** begin **
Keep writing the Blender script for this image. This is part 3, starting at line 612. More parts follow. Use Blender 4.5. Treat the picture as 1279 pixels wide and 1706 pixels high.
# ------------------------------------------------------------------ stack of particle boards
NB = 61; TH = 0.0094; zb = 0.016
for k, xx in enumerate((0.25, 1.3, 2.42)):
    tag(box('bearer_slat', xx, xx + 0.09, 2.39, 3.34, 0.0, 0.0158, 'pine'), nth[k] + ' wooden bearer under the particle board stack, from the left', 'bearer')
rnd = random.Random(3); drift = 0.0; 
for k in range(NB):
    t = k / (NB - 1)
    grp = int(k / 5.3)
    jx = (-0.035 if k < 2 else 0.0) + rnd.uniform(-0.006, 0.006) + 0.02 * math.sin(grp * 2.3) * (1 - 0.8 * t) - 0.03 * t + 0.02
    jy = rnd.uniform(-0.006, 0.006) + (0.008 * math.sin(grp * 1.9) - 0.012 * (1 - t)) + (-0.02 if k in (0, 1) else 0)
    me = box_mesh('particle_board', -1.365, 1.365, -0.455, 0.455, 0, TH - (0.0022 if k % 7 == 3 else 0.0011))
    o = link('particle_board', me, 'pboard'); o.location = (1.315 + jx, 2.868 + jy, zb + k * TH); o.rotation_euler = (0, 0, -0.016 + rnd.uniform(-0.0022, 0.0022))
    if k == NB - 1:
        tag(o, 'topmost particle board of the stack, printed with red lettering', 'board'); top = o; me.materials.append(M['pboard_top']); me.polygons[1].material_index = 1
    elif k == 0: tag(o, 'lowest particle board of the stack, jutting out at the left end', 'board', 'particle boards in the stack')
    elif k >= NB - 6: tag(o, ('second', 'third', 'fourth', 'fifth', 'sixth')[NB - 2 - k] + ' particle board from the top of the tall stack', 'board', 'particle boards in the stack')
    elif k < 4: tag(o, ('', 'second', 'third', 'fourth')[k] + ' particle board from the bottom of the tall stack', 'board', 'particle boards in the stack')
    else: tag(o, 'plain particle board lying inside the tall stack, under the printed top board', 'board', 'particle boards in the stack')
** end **
Write each line above out exactly.

REPLY TO THE EXERCISE
Keep writing the Blender script for this image. This is part 3, starting at line 612. More parts follow. Use Blender 4.5. Treat the picture as 1279 pixels wide and 1706 pixels high.
# ------------------------------------------------------------------ stack of particle boards
NB = 61; TH = 0.0094; zb = 0.016
for k, xx in enumerate((0.25, 1.3, 2.42)):
    tag(box('bearer_slat', xx, xx + 0.09, 2.39, 3.34, 0.0, 0.0158, 'pine'), nth[k] + ' wooden bearer under the particle board stack, from the left', 'bearer')
rnd = random.Random(3); drift = 0.0; 
for k in range(NB):
    t = k / (NB - 1)
    grp = int(k / 5.3)
    jx = (-0.035 if k < 2 else 0.0) + rnd.uniform(-0.006, 0.006) + 0.02 * math.sin(grp * 2.3) * (1 - 0.8 * t) - 0.03 * t + 0.02
    jy = rnd.uniform(-0.006, 0.006) + (0.008 * math.sin(grp * 1.9) - 0.012 * (1 - t)) + (-0.02 if k in (0, 1) else 0)
    me = box_mesh('particle_board', -1.365, 1.365, -0.455, 0.455, 0, TH - (0.0022 if k % 7 == 3 else 0.0011))
    o = link('particle_board', me, 'pboard'); o.location = (1.315 + jx, 2.868 + jy, zb + k * TH); o.rotation_euler = (0, 0, -0.016 + rnd.uniform(-0.0022, 0.0022))
    if k == NB - 1:
        tag(o, 'topmost particle board of the stack, printed with red lettering', 'board'); top = o; me.materials.append(M['pboard_top']); me.polygons[1].material_index = 1
    elif k == 0: tag(o, 'lowest particle board of the stack, jutting out at the left end', 'board', 'particle boards in the stack')
    elif k >= NB - 6: tag(o, ('second', 'third', 'fourth', 'fifth', 'sixth')[NB - 2 - k] + ' particle board from the top of the tall stack', 'board', 'particle boards in the stack')
    elif k < 4: tag(o, ('', 'second', 'third', 'fourth')[k] + ' particle board from the bottom of the tall stack', 'board', 'particle boards in the stack')
    else: tag(o, 'plain particle board lying inside the tall stack, under the printed top board', 'board', 'particle boards in the stack')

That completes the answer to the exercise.